Entusiasmado, puso manos a la obra para conservar y promover el maravilloso patrimonio artístico español, buena parte del cual había servido hasta entonces sólo para el uso y disfrute de la familia real. Pero no tardó ni tres meses en denunciar que muchos tesoros artísticos estaban siendo dilapidados por unos gobernantes republicanos que los malvendían a anticuarios extranjeros en su propio beneficio. Y declaró que «los hombres que hoy conducen la República carecen de toda norma artística y no se les conoce apego alguno a las tradiciones nacionales, que son vida e historia». Dimitió, pues, de su cargo, y no tardó mucho en denunciar que «España está sufriendo la dictadura socialista».
Pero la principal tara de la Segunda República consistió en que el culpable de su voladura no fue ningún partido antirrepublicano desde fuera, sino el PSOE desde dentro. El bueno de Julián Besteiro no paró de denunciar el creciente bolchevismo de Prieto, Largo Caballero y los suyos, se opuso al golpe de octubre del 34 y, mientras que los culpables de todo corrían como liebres ante la llegada de las tropas de Franco, mantuvo su dignidad hasta su muy amargo y muy injusto final. Su compañero de bando Salvador de Madriaga fue clarísimo: «El alzamiento de 1934 es imperdonable (…) Todo el mundo sabía que los socialistas de Largo Caballero estaban arrastrando a los demás a una rebelión contra la Constitución de 1931 (…) Con la rebelión de 1934, la izquierda española perdió hasta la sombra de autoridad moral para condenar la rebelión de 1936».
Igual de claro fue el presidente de la República en el exilio, Claudio Sánchez-Albornoz, al declarar que «la revolución de octubre, lo he dicho y lo he escrito muchas veces, acabó con la República» y señalar con nombres y apellidos al principal culpable de la Guerra Civil: Francisco Largo Caballero. Por supuesto, para borrar todo esto diseñó el PSOE la Ley de Memoria Histórica, cuyas odiosas consecuencias de reescritura sectaria e hipócrita de la historia seguimos sufriendo todos los días.
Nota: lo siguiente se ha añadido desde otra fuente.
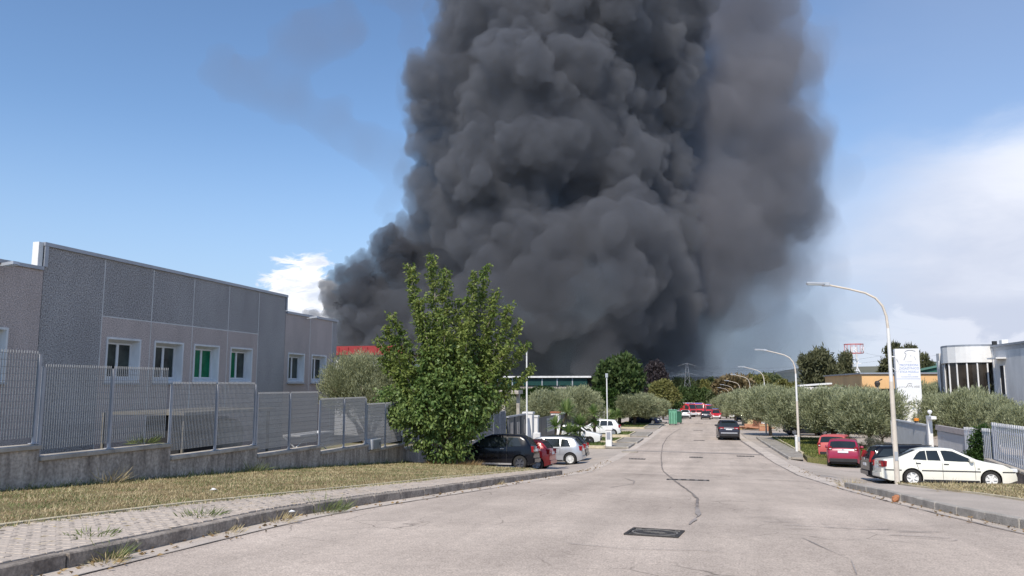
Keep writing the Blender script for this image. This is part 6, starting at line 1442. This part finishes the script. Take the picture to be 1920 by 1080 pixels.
# small stuff near the right kerb
p = ground_px(1708, 940, 0); t = thing('broken_pot', (3.98+.12, 18.6, G(18.6)), 'broken orange clay shard lying against the right kerb', 'shard')
for k in range(4): MB().box((.02*k-.05,.04*k,.06+.03*(k % 2)), (.12,.11,.08), rz=.6*k, ry=.5*k-.6).build('shard', mat('orange_clay', (.40,.17,.08), .9) if k == 0 else bpy.data.materials['orange_clay'], t, local=True, bevel=.02)
for k, (u, v, lb) in enumerate([(393,921,'white scrap of paper on the dry verge'),(541,962,'crumpled pale litter at the kerb top')]):
    p = ground_px(u, v, .17); q_ = .55 if k else .8; o = MB().add([(p.x,p.y,p.z+.02),(p.x+.16*q_,p.y+.02,p.z+.05*q_),(p.x+.14*q_,p.y+.12*q_,p.z+.02),(p.x+.01,p.y+.11*q_,p.z+.07*q_)], [(0,1,2,3)]).add([(p.x,p.y,p.z+.012),(p.x+.16*q_,p.y+.02,p.z+.05*q_-.008),(p.x+.14*q_,p.y+.12*q_,p.z+.012),(p.x+.01,p.y+.11*q_,p.z+.07*q_-.008)], [(3,2,1,0)]).build('paper_scrap', M['white_paint']); tag(o, lb, 'litter')
# low end kerb / slab pieces near the drain
t = thing('concrete_slab', (-4.4, 50.5, G(50.5)), 'thin concrete slab lying in the left entrance gutter', 'slab'); MB().box((0,0,.05), (1.0,.45,.09), rz=.1).build('slab', M['concrete'], t, local=True, bevel=.01)

# pylon, power lines, hills
M['pylon'] = mat('pylon_steel', (.23,.24,.27), .6)
py = thing('pylon', (0,222,-8), 'distant lattice electricity pylon in front of the smoke', 'pylon')
c = at_d(1289, 720, 222); tp = at_d(1289, 681, 222); zb_ = -8; b = MB(); hgt = tp.z-zb_
for sx in (-1,1):
    for sy in (-1,1): b.tube([(c.x+sx*1.7,c.y+sy*1.7,zb_),(c.x+sx*.6,c.y+sy*.6,zb_+hgt*.72),(c.x+sx*.2,c.y+sy*.2,zb_+hgt)], .055, n=4)
b.build('tower_leg', M['pylon'], py)
b = MB()
for k in range(7):
    z0 = zb_+hgt*k/9; z1 = zb_+hgt*(k+1)/9; w0 = 1.7-1.1*k/7; w1 = 1.7-1.1*(k+1)/7
    for s_ in (-1,1): b.tube([(c.x-w0*s_,c.y-w0,z0),(c.x+w1*s_,c.y-w1,z1)], .03, n=4)
b.build('lattice', M['pylon'], py)
for dz, w in ((.97,2.5),(.80,3.0)): MB().tube([(c.x-w,c.y,zb_+hgt*dz-.3),(c.x,c.y,zb_+hgt*dz+.5),(c.x+w,c.y,zb_+hgt*dz-.3)], .05, n=4).build('cross_arm', M['pylon'], py)
M['wire'] = mat('dark_wire', (.05,.05,.055), .6)
for k, (u0, v0, u1, v1) in enumerate([(1295,688,1660,666),(1295,690,1660,675),(1300,691,1500,696),(1600,656,1772,664)]):
    A_ = at_d(u0, v0, 221); B_ = at_d(u1, v1, 190); o = MB().tube([A_.lerp(B_, i/16)-Vector((0,0,1.6*sin(pi*i/16))) for i in range(17)], .02, n=4).build('power_line', M['wire']); tag(o, ['upper sagging power line right of the pylon','lower power line running to the right of the pylon','short lowest power line ending before the pines','power line between the totem and the office roof'][k], 'power line', 'power lines from the pylon')
M['hill'] = mat('wooded_hill', (.07,.09,.06), .95, col2=(.15,.14,.10), c2amt=1, scale=.004)
def hill(name, az0, az1, dist, prof, dep=700):
    n = 60; V = []; rr = random.Random(len(name)+int(dist))
    for i in range(n+1):
        az = radians(az0+(az1-az0)*i/n); h = lerp_tab(az0+(az1-az0)*i/n, prof)*(1+.06*sin(i*1.7)+.05*rr.uniform(-1,1))
        for dd, f in ((-dep*.6, 0), (-dep*.3, .5), (0, 1), (dep*.5, .6), (dep, 0)): r_ = dist+dd; V.append((r_*sin(az), r_*cos(az), -12+h*f))
    MB().add(V, [(i*5+j, i*5+j+1, i*5+5+j+1, i*5+5+j) for i in range(n) for j in range(4)]).build(name, M['hill'], smooth=True, kind='structure')
hill('hills', -40, 60, 3600, [(-40,30),(-6,40),(0,52),(3,60),(5,48),(7,66),(9,88),(11,80),(13,100),(15,112),(18,95),(22,80),(30,60),(60,30)])
hill('hills', -30, 70, 5200, [(-30,40),(2,60),(6,115),(8,125),(10,105),(14,140),(17,150),(22,110),(70,40)], 900)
La otra gran culpa del PSOE son unos planteamientos ideológicos cuya única consecuencia posible es el suicidio de la nación que, paradójicamente, aspira a gobernar. Para explicarlos, dejemos la palabra a un muy autorizado izquierdista, Fernando Savater. Pues, en el ya lejano 2004, acusó a la que denominó «izquierda lerda» de haber logrado que «cualquier invocación al pluralismo, aunque sea por motivos caciquiles, es considerada progresista, mientras que recordar la unidad de España resulta fascismo de mal gusto. Éste es el gran fraude ideológico, educativo y político de nuestra democracia: y el origen de la principal amenaza que pesa actualmente sobre ella».
Efectivamente, Savater acusó a la izquierda de haber elaborado «la coartada progresista para el nacionalismo». Y si esto se podía decir del PSOE dirigido por el memorable ZP, lo mismo puede decirse, doce años después, del PSOE de Pedro Sánchez. Pues la izquierda se caracteriza por su imposibilidad para la autocrítica. No hay experiencia ni argumento que valga. Por eso el PSOE no parará de dar la razón a los separatistas, de satisfacer sus caprichos, de comprender sus reivindicaciones, de poner el ordenamiento constitucional patas arriba convencido de que centrifugando un poco más España se convertirá a los separatistas en buenos patriotas, y, por supuesto, de aliarse con ellos, tanto en su versión original como en esa versión Caballo de Troya llamada Podemos. Y si no sucede en esta legislatura, sucederá en la siguiente.
Mientras el PSOE siga existiendo y no surja con contundencia un partido izquierdista no guerracivilista y no filoseparatista, España no tendrá remedio.